Analyse productieproces                                                                                                                                                                                         Energieverbruik staat nog onvoldoende op de agenda van de bedrijven. Ze laten zich nog teveel leiden door de laagste inkoopprijs van bijvoorbeeld een machine. Volgens FedEC moet de industrie structureel met het thema energieverbruik aan de slag.

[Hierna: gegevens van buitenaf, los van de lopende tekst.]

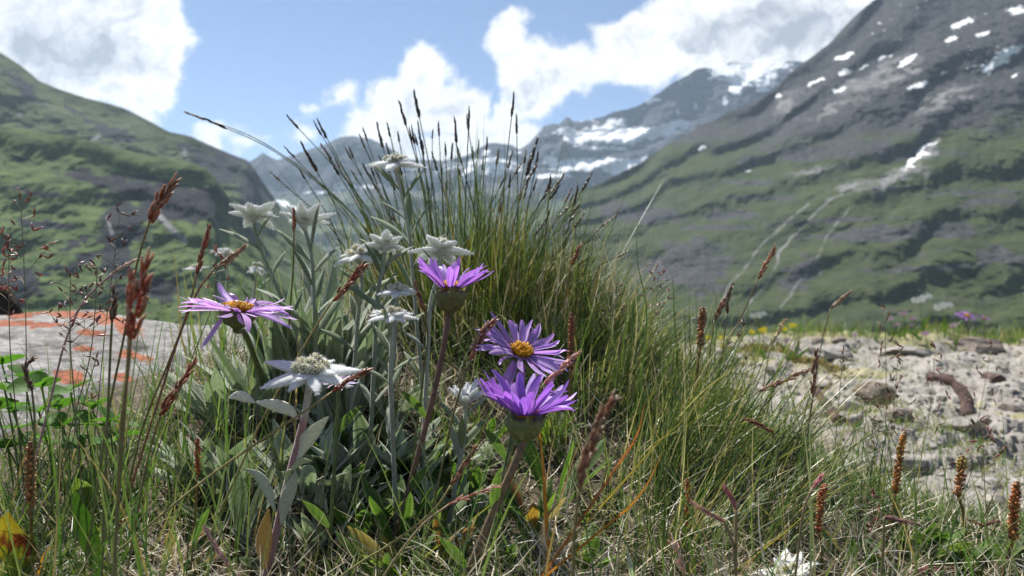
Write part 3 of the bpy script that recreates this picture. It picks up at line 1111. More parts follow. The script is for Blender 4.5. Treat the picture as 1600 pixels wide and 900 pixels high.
# ====================================================================== grass masses
def blades(base, az, lean, bend, L, wid, segs, c0, c1, twist=None, curl=None):
    """many blades at once; returns V, quads, colours"""
    M = len(base)
    t = np.linspace(0, 1, segs + 1)
    th = lean[:, None] + bend[:, None] * t[None]                      # angle from the vertical
    kr = np.random.default_rng(M)
    kk = kr.normal(0, 0.55, M) * (kr.random(M) < 0.3)
    th = th + kk[:, None] * sstep(0, 0.12, t[None] - kr.uniform(0.25, 0.8, M)[:, None])
    azs = az[:, None] + (0 if curl is None else curl[:, None] * t[None])
    ds = L[:, None] / segs
    dx = np.sin(th) * np.cos(azs) * ds
    dy = np.sin(th) * np.sin(azs) * ds
    dz = np.cos(th) * ds
    X = np.stack([dx, dy, dz], -1)
    Pt = base[:, None] + np.concatenate([np.zeros((M, 1, 3)), np.cumsum(X[:, :-1], 1)], 1)
    tw = az + np.pi / 2 if twist is None else twist
    S = np.stack([np.cos(tw), np.sin(tw), np.zeros(M)], -1)
    W = wid[:, None] * np.clip(1.0 - t[None] ** 2.2, 0.04, 1)
    A = Pt - S[:, None] * W[..., None]
    B = Pt + S[:, None] * W[..., None]
    V = np.stack([A, B], 2).reshape(-1, 3)
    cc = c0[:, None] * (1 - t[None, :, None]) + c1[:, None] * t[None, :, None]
    cc = np.repeat(cc, 2, 1).reshape(-1, 3)
    k = (segs + 1) * 2
    i = (np.arange(M) * k)[:, None]
    j = (np.arange(segs) * 2)[None]
    q = np.stack([i + j, i + j + 1, i + j + 3, i + j + 2], -1).reshape(-1, 4)
    return V, q, cc


def pick(r, n, pal, wts, var=0.2):
    pal = np.array(pal, float)
    c = pal[r.choice(len(pal), n, p=np.array(wts) / sum(wts))]
    return c * (1 + r.uniform(-var, var, (n, 1)))


GREENS = [(0.062, 0.130, 0.030), (0.098, 0.172, 0.042), (0.155, 0.215, 0.070), (0.042, 0.092, 0.030), (0.21, 0.22, 0.09)]
STRAW = [(0.48, 0.44, 0.31), (0.58, 0.54, 0.42), (0.34, 0.29, 0.20), (0.20, 0.155, 0.10), (0.58, 0.56, 0.49)]


def scatter(r, n, x0, x1, y0, y1, pw=1.0, keep=None):
    xs, ys = [], []
    tot = 0
    while tot < n:
        y = y0 + (y1 - y0) * r.random(n) ** pw
        x = (x0 + (x1 - x0) * r.random(n))
        ok = np.ones(n, bool) if keep is None else keep(x, y)
        xs.append(x[ok])
        ys.append(y[ok])
        tot += ok.sum()
    x, y = np.concatenate(xs)[:n], np.concatenate(ys)[:n]
    return x, y


def in_view(x, y, m=0.06):
    return np.abs(x) < 0.64 * y + m


def off_rock(x, y):
    # the boulder's footprint and the bare rock carry no turf
    return ~((((x + 0.53) / 0.33) ** 2 + ((y - 0.78) / 0.34) ** 2) < 1 + 0.15 * vn(x * 9, y * 9, 0, 2)) & ~((x > 0.17 + 0.16 * sstep(0.75, 0.5, y) + 0.05 * vn(x * 12, y * 12, 0, 4)) & (y > 0.62))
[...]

 Wiersema: “Een goede analyse van het productieproces is in eerste instantie raadzaam. Neem bijvoorbeeld de aanschaf van een compressor. In tien jaar tijd vormt energie maar liefst 90% van de kosten, de investering slechts 7%. Als bijvoorbeeld een toerengeregelde compressor 20% minder energie verbruikt, kan het bedrijf veel euro’s aan stroomkosten besparen.”

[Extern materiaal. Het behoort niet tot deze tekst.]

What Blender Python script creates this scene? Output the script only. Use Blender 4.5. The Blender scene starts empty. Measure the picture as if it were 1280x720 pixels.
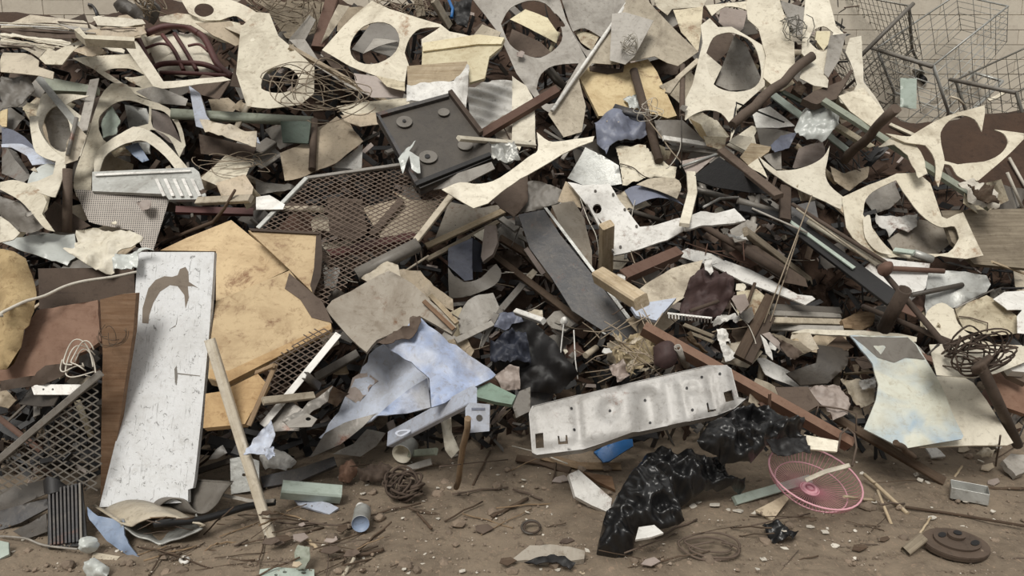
import bpy, bmesh, math, random
import numpy as np
from mathutils import Vector, Matrix, noise
from mathutils.geometry import delaunay_2d_cdt

random.seed(7); np.random.seed(7)
SC = bpy.context.scene
COL = SC.collection
R = math.radians

# ------------------------------------------------------------------ camera
FPX = 924.0; PITCH = R(11.5); CZ = 1.5
cam = bpy.data.cameras.new('camera'); cam.sensor_width = 36.0; cam.lens = FPX/1280*36
camo = bpy.data.objects.new('camera', cam); COL.objects.link(camo)
camo.location = (0, 0, CZ); camo.rotation_euler = (R(90)-PITCH, 0, 0)
SC.camera = camo
# ------------------------------------------------------------------ sky, sun, exposure
W = bpy.data.worlds.new('overcast_sky'); SC.world = W; W.use_nodes = True
wn = W.node_tree; wn.nodes.clear()
wo = wn.nodes.new('ShaderNodeOutputWorld'); wb = wn.nodes.new('ShaderNodeBackground')
wc = wn.nodes.new('ShaderNodeTexCoord'); ws = wn.nodes.new('ShaderNodeSeparateXYZ'); wr = wn.nodes.new('ShaderNodeValToRGB')
wn.links.new(wc.outputs['Generated'], ws.inputs[0]); wn.links.new(ws.outputs['Z'], wr.inputs[0])
wn.links.new(wr.outputs[0], wb.inputs[0]); wn.links.new(wb.outputs[0], wo.inputs[0])
wr.color_ramp.elements[0].position = 0.0; wr.color_ramp.elements[0].color = (.235, .23, .225, 1)
wr.color_ramp.elements[1].position = 1.0; wr.color_ramp.elements[1].color = (.92, .905, .87, 1)
wb.inputs[1].default_value = 0.85
sun = bpy.data.lights.new('hazy_sun', 'SUN'); sun.energy = 2.75; sun.angle = R(24); sun.color = (1, .965, .90)
suno = bpy.data.objects.new('hazy_sun', sun); COL.objects.link(suno)
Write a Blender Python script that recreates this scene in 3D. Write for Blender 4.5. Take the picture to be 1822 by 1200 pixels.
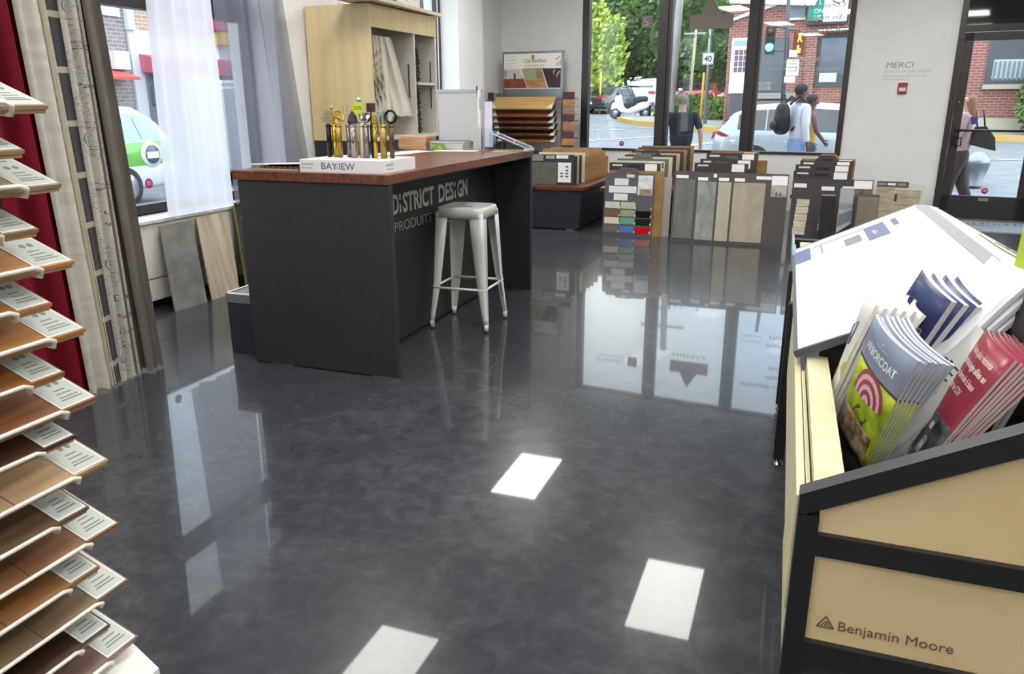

Een analyse van het proces leidt er veelal toe dat productieprocessen beter zijn te integreren of restwarmte efficiënter benut kan worden. Ook een nieuw berekende diameter van leidingen, beperking lekverliezen, een optimale (frequentie) regeling en een drukverlaging kunnen de energierekening tonnen euro’s naar beneden brengen.